Наш советский новояз. Маленькая энциклопедия реального социализма (Сарнов) - страница 3

И вот о ней, дороже и ближе которой у него нет никого на свете, он говорит — безлично, словно бы даже отчужденно, — арийка.

В Третьей империи это был постоянно употреблявшийся термин, и, в общем-то, нет ничего удивительного в том, что слово это Клемперер пишет без кавычек. Для него оно звучит нейтрально, как простая констатация факта: на его жену нюрнбергские законы не распространялись, вот и всё. Весь гнусный смысл, все уродство, весь идиотизм этого придуманного нацистами понятия автором как бы уже не замечается.

Вот как сильна была эта отрава!

По правде говоря, написав эту фразу, я чувствовал себя не совсем уверенно.

Кто его знает? Может быть, это слово только на мой, советский слух кажется таким уродливым? Может быть, там, у них, в Германии, оно звучало естественно, буднично, нормально и до прихода к власти Гитлера и его банды?

Оказалось, что нет.
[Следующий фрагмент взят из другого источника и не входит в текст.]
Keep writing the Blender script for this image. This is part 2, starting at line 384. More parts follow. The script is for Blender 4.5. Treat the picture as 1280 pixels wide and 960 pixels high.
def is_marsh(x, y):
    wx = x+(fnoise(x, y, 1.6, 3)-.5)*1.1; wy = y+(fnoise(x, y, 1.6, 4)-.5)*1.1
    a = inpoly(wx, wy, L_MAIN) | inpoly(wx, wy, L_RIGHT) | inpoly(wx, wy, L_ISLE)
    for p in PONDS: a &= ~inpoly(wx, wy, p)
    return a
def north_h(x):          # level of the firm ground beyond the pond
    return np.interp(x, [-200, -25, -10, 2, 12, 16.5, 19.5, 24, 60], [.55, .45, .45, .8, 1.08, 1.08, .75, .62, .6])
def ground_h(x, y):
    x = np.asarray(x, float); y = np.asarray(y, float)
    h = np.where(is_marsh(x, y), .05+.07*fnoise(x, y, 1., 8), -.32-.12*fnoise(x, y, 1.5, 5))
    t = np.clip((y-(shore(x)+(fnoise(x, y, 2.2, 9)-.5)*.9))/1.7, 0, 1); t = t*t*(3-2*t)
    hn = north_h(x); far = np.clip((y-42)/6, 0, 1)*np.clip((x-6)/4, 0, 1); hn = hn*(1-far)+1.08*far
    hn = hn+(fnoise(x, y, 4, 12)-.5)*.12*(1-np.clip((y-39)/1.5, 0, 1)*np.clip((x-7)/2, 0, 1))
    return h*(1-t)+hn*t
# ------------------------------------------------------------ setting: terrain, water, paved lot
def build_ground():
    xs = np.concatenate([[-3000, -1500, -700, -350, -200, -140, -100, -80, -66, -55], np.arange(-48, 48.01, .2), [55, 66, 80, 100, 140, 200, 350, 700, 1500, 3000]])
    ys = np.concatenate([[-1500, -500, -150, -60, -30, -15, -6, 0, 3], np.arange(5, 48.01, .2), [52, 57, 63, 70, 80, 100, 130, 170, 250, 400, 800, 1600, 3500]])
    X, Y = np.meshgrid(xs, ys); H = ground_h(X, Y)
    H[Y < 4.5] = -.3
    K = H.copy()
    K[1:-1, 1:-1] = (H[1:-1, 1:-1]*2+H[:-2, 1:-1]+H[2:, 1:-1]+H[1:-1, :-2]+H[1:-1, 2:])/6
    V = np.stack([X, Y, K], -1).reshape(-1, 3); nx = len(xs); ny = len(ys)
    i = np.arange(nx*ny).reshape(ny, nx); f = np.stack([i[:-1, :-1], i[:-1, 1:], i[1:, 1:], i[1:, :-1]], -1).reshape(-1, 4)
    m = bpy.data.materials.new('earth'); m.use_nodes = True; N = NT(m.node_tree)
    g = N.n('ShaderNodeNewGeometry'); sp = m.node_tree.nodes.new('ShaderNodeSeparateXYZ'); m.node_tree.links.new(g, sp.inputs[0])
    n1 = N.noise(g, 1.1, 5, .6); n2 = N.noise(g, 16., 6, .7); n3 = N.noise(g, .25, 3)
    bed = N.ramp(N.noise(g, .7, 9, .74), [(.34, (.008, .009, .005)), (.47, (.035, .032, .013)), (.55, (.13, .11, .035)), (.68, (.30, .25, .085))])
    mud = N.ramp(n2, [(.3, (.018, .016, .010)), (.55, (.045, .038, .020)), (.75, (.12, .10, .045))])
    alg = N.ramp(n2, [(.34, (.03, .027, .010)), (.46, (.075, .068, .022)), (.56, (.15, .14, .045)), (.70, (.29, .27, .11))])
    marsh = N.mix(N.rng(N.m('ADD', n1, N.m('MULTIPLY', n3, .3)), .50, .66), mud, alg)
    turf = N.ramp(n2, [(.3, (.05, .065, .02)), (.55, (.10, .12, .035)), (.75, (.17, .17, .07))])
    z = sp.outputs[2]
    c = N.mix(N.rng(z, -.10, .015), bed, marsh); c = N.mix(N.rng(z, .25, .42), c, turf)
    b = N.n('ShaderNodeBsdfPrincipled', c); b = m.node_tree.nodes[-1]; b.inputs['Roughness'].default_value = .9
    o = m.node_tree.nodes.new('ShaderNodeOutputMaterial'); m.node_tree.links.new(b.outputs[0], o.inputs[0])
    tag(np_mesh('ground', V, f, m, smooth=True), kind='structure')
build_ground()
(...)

Не звучало:

► …Она была неумолима. И даже пустилась на шантаж: мол, она все выложит его начальству. Оберштурмфюрер ее высмеял: да кто ей поверит! Тут показание и там показание. Ее слово против его слова! Оберштурмфюрер — и какая-то жена еврея!

— Такая же арийка, как и вы, — парировала госпожа Боссе, впервые в жизни произнося смешное слово «арийка».

(Э.М. Ремарк. Земля обетованная. «Иностранная литература», 2000, № 3)

Клемпереру пущенное нацистами слово «арийка» уже не режет слух. Ему (в отличие от Ремарка) оно уже не кажется ни уродливым, ни даже смешным.

Вероятно, это связано с тем, что Ремарк очень рано, в 1932 году, покинул Германию и таким образом вышел из зоны влияния «языка Третьего рейха». А Клемперер, оставаясь в Германии, испытал на себе всю силу действия этого яда. И полностью защитить, охранить свое сознание от этого зловредного воздействия не удалось даже ему, филологу, написавшему целую книгу об уродстве нацистского «новояза».

Что уж говорить тогда о простом немецком обывателе! Он перед тем ядовитым зельем, каким стал для него этот политический жаргон, оказался совсем уж беззащитен. И Клемперер своей книгой это блистательно показывает и доказывает.

* * *

Резонно предположить, что у советского человека сопротивляемость к этому яду была ослаблена даже больше, чем у немцев. Ведь нас нашим новоязом пичкали не двенадцать, а целых семьдесят лет.

Но когда я читал книгу Клемперера и невольно переносил его наблюдения на наш, российский, советский опыт, я вдруг испытал неожиданный прилив национальной гордости. Нет, вдруг подумал я, у нас эта самая сопротивляемость оказалась выше, чем у них.

Издавна привыкли мы посмеиваться над немецкой аккуратностью, немецкой педантичностью, немецкой законопослушностью.